(Scene script records)
● ● ●

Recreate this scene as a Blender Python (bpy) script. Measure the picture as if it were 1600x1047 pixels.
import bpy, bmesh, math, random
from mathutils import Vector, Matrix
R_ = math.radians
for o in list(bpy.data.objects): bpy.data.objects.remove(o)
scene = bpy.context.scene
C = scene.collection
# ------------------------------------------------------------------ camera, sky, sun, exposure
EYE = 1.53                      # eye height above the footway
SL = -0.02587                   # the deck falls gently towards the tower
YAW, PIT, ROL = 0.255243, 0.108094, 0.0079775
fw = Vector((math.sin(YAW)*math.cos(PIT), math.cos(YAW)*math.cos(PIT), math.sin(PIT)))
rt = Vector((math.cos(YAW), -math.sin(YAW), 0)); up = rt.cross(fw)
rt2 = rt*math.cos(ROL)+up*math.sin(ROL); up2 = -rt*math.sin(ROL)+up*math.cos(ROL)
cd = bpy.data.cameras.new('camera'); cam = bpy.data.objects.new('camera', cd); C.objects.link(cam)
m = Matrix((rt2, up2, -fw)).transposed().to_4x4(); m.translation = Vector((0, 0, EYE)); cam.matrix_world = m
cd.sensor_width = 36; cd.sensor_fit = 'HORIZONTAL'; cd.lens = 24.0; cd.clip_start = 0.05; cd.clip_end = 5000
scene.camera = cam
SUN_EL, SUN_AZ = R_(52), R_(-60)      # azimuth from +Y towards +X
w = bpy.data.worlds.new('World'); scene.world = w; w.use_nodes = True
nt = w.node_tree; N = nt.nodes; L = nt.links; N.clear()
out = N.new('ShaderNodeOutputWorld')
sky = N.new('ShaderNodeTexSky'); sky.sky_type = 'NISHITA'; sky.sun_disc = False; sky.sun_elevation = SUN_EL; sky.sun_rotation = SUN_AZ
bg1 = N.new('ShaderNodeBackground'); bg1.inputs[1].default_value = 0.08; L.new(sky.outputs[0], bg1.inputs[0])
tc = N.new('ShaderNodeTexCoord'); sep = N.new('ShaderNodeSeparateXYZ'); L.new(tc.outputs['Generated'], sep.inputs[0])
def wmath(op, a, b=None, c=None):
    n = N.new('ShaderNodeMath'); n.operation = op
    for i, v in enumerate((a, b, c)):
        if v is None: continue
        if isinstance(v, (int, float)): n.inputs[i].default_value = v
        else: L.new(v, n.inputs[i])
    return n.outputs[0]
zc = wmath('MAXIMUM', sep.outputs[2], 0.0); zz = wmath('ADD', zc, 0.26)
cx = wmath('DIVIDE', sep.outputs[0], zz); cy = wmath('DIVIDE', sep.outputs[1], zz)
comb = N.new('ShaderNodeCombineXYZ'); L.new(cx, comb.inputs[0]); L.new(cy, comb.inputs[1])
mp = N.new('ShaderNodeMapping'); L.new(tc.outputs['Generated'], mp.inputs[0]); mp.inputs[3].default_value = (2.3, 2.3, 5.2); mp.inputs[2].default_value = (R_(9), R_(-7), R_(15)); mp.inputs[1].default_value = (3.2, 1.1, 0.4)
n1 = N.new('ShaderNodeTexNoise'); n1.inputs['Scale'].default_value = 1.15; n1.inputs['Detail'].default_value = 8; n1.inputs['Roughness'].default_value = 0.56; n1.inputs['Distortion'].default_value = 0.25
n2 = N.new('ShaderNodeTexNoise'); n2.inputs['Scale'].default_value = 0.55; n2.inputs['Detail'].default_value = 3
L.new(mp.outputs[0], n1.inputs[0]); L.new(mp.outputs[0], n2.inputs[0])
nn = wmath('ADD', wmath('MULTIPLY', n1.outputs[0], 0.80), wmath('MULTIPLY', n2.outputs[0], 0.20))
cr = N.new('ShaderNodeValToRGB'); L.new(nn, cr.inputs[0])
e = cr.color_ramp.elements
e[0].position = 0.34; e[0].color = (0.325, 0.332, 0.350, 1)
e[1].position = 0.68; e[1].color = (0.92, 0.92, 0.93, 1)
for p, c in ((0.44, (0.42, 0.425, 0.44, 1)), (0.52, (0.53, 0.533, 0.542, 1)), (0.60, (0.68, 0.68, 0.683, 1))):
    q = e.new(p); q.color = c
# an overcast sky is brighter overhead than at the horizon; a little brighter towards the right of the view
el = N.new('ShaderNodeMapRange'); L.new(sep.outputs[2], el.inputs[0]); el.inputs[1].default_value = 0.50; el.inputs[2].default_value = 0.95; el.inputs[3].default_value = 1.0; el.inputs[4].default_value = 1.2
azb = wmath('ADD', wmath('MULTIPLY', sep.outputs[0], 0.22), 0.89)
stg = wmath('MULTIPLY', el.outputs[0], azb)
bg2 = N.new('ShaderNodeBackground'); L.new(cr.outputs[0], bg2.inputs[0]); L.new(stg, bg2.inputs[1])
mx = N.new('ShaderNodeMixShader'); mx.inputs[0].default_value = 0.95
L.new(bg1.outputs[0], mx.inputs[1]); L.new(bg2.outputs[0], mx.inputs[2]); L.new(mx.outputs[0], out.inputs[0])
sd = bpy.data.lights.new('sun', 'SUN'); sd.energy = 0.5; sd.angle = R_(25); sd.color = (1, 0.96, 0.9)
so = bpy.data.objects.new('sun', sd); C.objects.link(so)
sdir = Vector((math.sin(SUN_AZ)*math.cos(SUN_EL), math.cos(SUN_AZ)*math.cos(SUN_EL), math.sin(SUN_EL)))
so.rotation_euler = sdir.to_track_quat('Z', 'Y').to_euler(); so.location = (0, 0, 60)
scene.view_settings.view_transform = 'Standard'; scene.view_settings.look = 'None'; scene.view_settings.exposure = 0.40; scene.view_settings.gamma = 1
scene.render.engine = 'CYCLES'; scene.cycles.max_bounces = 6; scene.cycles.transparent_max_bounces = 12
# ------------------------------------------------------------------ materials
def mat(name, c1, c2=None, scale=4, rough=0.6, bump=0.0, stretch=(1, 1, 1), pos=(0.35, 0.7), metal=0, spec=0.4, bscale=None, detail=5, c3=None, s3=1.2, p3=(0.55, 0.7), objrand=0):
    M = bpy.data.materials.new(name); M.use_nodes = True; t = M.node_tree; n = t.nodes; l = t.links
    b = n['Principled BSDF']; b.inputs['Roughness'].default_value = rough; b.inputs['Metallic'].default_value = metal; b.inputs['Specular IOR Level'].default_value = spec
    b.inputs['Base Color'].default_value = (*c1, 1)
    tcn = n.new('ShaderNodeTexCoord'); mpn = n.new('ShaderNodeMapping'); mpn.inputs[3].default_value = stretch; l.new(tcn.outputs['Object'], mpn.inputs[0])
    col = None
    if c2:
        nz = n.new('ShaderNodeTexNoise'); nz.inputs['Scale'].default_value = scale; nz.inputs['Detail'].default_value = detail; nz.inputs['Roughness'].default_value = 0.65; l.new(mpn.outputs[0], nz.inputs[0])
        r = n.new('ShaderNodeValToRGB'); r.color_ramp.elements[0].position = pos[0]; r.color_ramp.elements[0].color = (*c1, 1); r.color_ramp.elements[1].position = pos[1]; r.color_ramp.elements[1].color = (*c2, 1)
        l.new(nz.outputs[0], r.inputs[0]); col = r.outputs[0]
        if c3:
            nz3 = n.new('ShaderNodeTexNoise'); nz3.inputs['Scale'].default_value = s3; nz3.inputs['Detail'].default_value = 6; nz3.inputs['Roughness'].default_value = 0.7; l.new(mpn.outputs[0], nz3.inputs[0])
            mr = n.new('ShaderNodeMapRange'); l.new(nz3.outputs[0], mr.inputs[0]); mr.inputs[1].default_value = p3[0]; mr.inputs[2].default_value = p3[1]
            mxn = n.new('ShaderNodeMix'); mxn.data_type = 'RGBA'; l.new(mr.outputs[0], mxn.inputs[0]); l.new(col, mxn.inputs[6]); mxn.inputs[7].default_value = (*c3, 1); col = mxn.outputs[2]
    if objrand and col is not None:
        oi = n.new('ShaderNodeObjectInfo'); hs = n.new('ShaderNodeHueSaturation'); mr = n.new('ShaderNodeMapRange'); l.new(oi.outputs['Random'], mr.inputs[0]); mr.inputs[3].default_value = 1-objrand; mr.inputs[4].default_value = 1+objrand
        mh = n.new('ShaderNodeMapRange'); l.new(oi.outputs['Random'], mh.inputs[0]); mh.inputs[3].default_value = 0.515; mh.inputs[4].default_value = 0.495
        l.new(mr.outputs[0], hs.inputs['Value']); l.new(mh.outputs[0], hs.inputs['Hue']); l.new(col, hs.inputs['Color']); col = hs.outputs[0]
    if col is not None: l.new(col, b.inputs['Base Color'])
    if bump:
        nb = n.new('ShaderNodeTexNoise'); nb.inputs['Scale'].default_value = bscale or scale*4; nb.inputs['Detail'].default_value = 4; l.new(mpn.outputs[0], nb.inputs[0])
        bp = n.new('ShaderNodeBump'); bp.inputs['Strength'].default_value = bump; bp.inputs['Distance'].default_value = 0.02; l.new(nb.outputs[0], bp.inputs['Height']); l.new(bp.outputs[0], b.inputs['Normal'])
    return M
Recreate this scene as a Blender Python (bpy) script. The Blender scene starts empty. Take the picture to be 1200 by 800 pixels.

● ● ●

[EXERCISE] Pull every line holding "pixels" out of the records.

[THE RESPONSE]
Recreate this scene as a Blender Python (bpy) script. Measure the picture as if it were 1600x1047 pixels.
Recreate this scene as a Blender Python (bpy) script. The Blender scene starts empty. Take the picture to be 1200 by 800 pixels.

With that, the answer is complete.